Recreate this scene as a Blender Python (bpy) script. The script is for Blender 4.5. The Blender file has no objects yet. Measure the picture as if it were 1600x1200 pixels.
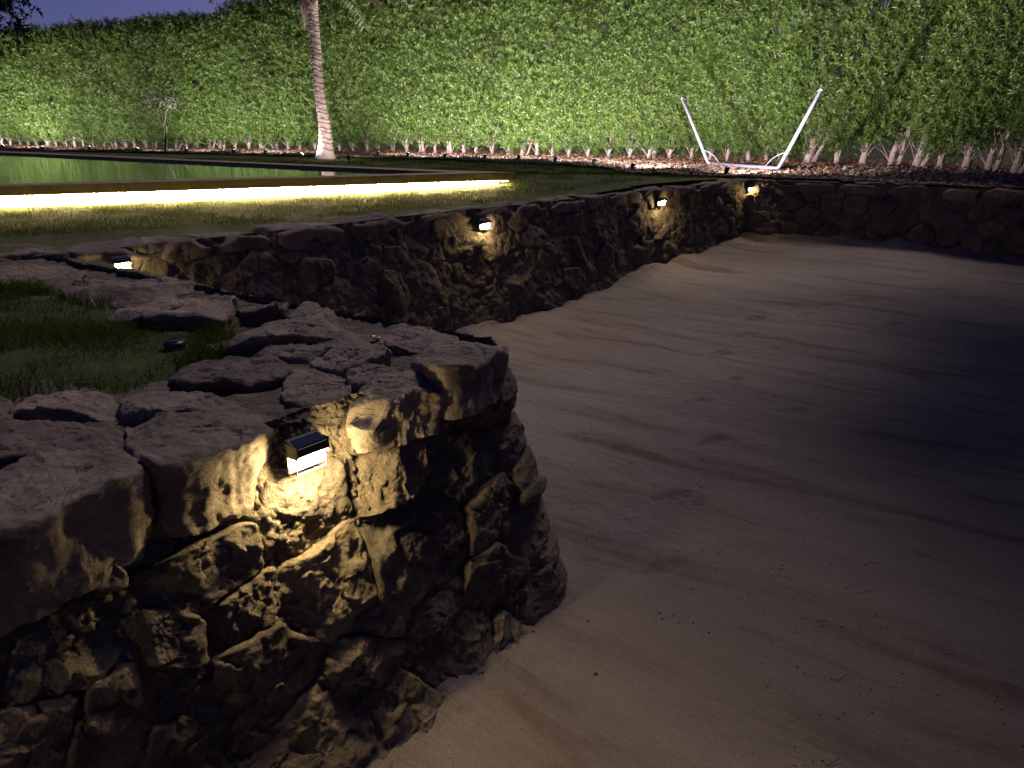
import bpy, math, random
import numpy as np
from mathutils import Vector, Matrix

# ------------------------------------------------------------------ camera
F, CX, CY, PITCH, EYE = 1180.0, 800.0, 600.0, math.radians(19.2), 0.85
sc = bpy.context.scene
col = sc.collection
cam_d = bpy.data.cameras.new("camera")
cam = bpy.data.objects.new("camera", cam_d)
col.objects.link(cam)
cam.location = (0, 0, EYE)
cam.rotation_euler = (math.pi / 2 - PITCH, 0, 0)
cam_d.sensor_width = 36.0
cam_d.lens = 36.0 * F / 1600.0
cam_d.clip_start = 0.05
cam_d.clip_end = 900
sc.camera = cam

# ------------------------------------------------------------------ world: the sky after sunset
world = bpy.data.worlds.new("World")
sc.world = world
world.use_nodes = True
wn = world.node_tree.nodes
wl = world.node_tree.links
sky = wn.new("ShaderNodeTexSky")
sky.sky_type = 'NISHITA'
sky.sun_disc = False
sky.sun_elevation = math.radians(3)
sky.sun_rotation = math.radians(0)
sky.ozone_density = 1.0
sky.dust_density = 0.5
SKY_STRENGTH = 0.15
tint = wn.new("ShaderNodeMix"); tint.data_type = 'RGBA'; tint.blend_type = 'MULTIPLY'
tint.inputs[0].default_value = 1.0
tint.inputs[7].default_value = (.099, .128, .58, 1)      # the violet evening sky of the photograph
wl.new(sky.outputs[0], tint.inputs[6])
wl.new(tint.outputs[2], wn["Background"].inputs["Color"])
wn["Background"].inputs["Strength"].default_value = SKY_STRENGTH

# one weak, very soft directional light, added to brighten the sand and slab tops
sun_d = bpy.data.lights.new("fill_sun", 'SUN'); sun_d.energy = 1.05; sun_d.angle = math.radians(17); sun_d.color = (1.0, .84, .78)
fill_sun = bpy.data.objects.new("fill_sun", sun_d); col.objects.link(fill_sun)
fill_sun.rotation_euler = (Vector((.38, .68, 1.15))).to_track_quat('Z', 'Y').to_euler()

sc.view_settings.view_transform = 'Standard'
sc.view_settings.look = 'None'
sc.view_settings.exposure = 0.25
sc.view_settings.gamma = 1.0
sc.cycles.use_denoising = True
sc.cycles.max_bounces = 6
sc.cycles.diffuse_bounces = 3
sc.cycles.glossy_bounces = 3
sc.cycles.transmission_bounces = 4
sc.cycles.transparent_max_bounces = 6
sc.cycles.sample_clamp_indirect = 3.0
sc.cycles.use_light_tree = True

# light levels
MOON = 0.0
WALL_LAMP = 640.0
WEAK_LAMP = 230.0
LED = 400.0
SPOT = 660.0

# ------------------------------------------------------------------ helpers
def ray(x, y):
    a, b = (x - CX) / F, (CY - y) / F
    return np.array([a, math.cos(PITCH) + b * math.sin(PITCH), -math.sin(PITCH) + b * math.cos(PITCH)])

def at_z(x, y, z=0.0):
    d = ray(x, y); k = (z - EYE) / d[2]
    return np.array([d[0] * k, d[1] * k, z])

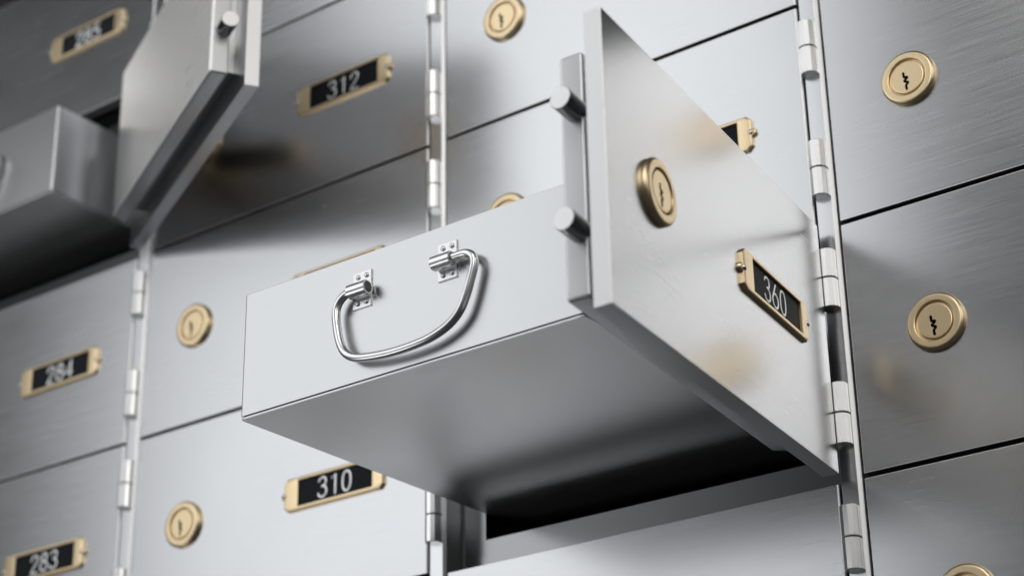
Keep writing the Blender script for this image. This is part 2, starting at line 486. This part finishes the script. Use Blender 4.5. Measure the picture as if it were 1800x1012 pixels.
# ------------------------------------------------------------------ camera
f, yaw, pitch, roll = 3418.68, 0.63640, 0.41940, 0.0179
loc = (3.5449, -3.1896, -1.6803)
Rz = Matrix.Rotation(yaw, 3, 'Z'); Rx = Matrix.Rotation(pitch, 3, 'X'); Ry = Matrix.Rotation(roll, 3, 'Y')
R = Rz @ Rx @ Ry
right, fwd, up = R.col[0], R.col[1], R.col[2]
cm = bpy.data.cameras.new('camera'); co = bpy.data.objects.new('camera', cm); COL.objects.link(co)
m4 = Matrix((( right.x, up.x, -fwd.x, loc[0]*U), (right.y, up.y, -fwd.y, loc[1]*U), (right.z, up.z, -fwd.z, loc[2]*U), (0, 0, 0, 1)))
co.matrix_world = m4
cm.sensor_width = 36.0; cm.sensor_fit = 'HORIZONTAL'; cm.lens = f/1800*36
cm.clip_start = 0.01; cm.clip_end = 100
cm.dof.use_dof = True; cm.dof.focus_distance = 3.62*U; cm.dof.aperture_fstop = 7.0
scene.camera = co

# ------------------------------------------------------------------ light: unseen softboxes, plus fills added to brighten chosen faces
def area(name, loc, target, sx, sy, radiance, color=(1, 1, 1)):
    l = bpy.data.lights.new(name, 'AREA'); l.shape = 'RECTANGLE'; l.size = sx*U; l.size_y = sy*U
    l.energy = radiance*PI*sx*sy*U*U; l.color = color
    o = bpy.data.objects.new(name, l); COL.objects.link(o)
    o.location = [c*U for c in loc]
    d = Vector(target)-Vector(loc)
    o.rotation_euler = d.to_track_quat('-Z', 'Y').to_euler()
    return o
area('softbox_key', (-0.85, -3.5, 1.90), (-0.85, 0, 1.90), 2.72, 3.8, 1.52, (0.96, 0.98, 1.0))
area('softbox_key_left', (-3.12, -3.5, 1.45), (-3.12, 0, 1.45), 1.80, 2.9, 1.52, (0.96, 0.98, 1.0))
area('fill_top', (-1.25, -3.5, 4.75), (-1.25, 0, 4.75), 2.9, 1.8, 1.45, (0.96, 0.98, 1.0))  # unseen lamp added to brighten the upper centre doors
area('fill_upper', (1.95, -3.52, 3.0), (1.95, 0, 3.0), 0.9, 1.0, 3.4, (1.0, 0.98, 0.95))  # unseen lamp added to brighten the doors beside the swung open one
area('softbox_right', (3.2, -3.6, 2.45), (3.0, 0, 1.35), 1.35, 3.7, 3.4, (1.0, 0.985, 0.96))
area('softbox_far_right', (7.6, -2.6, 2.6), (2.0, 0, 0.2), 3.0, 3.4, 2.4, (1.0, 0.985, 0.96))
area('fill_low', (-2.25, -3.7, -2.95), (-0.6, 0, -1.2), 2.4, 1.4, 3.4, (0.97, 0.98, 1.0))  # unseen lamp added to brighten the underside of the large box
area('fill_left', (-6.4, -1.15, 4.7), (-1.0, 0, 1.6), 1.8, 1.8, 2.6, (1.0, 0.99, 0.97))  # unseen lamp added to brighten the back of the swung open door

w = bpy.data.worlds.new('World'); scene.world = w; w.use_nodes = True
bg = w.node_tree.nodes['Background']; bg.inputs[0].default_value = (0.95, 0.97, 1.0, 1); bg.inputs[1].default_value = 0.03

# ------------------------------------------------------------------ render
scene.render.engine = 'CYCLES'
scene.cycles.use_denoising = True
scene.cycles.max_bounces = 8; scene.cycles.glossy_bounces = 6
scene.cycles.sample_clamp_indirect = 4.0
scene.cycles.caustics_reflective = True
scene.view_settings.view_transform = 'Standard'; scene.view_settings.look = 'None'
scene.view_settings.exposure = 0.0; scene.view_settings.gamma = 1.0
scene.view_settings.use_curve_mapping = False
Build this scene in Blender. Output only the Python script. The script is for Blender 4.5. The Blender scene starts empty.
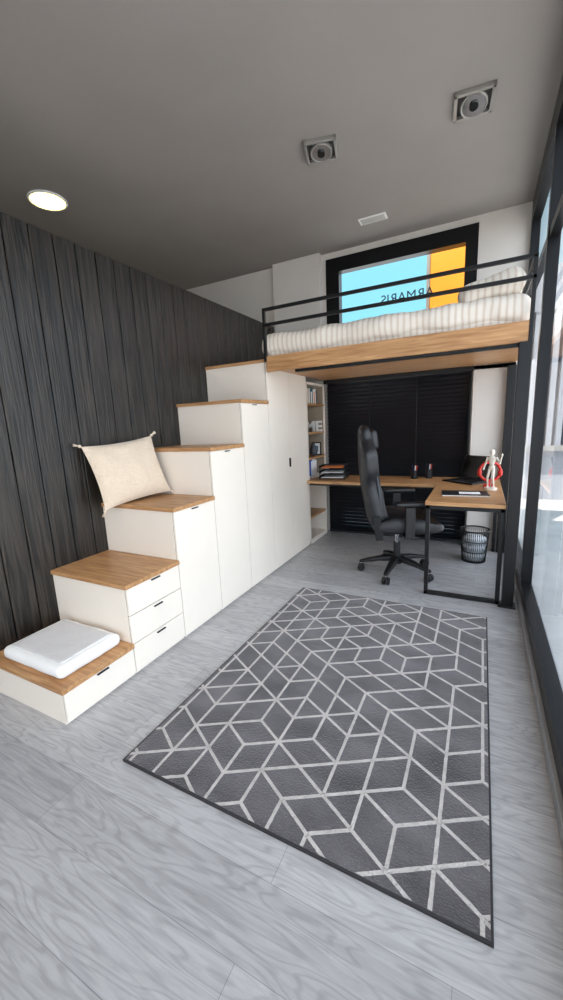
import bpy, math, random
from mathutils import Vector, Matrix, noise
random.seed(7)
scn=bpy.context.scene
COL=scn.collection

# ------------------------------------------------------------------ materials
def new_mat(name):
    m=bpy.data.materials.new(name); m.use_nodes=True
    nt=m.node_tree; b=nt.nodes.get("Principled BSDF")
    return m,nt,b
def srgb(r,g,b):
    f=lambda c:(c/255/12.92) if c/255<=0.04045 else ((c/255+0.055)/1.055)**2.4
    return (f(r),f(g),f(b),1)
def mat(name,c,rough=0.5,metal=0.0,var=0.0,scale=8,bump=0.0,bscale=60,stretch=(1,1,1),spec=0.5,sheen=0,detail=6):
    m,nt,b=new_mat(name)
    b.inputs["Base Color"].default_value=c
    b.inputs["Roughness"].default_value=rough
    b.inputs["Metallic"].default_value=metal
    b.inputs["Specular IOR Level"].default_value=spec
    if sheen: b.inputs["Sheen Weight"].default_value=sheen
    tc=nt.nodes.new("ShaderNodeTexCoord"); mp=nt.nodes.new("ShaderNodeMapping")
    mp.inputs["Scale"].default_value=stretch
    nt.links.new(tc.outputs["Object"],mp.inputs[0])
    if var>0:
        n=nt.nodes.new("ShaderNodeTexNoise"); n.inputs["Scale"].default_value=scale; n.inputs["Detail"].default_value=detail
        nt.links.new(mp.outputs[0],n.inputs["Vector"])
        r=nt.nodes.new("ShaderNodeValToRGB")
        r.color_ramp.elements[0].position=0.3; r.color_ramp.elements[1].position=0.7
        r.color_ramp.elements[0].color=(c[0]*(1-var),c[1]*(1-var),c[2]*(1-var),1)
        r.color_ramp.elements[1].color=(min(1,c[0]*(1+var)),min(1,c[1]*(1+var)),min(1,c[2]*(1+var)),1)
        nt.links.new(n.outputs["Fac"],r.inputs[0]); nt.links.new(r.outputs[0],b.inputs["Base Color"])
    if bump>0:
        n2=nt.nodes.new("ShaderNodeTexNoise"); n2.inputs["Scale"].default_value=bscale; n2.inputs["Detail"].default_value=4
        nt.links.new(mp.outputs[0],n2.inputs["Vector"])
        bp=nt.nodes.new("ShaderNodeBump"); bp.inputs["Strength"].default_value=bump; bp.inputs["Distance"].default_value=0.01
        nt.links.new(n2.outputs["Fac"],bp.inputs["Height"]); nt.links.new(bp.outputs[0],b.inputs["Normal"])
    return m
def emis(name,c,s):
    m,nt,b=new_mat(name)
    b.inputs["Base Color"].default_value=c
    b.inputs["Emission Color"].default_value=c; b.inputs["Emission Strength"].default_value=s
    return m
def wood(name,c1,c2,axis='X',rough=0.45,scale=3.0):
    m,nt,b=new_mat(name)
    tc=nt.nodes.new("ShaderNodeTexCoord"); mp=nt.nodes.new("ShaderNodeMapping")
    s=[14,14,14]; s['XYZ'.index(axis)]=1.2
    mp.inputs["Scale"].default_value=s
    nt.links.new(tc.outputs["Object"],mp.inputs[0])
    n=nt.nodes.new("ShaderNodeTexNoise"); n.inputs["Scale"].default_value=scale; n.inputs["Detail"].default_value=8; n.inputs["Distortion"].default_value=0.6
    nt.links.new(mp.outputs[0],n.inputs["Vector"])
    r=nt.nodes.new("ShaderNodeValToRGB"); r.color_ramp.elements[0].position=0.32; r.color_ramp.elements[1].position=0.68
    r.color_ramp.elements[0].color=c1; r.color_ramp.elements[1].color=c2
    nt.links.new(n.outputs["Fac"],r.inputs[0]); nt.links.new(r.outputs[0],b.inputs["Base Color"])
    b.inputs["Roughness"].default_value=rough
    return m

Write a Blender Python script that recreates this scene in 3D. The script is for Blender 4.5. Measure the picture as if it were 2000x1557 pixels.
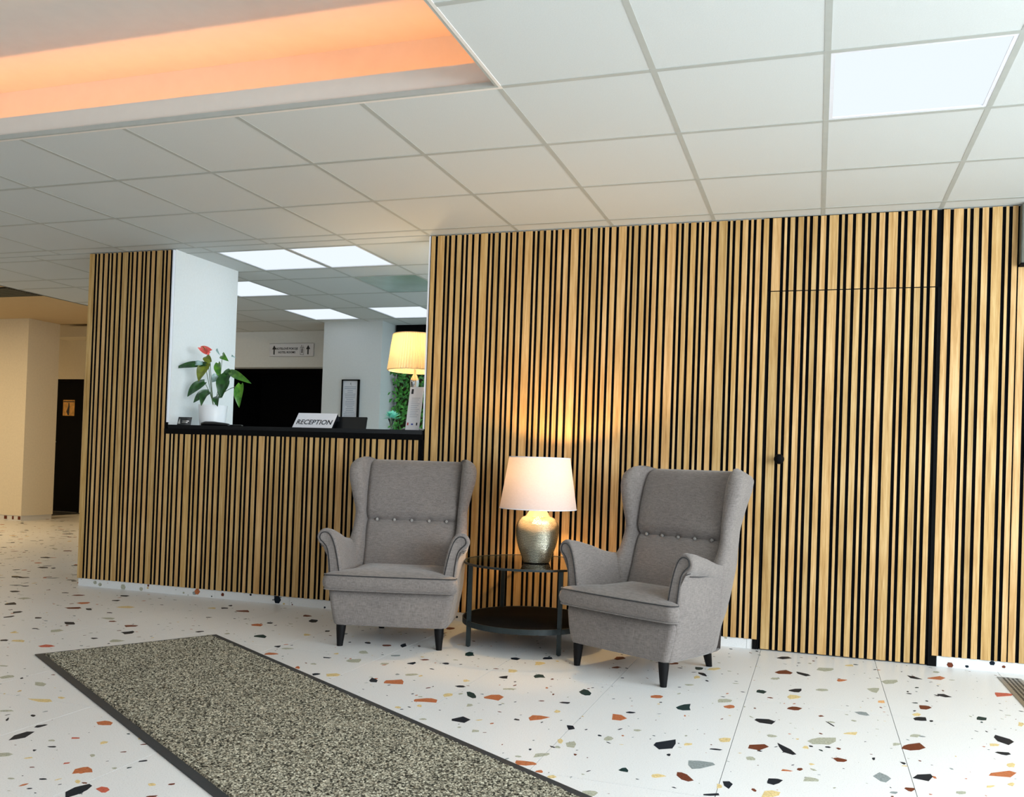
__________
| Given request |
Pictures stay out: repeat exactly only the lines from the one with "Build this scene" through the one with "COL=scn.collection".

| Final result |
Build this scene in Blender. Output only the Python script. The script is for Blender 4.5. The Blender scene starts empty.
import bpy, math, random
from mathutils import Vector, Matrix, noise
random.seed(7)
scn=bpy.context.scene
COL=scn.collection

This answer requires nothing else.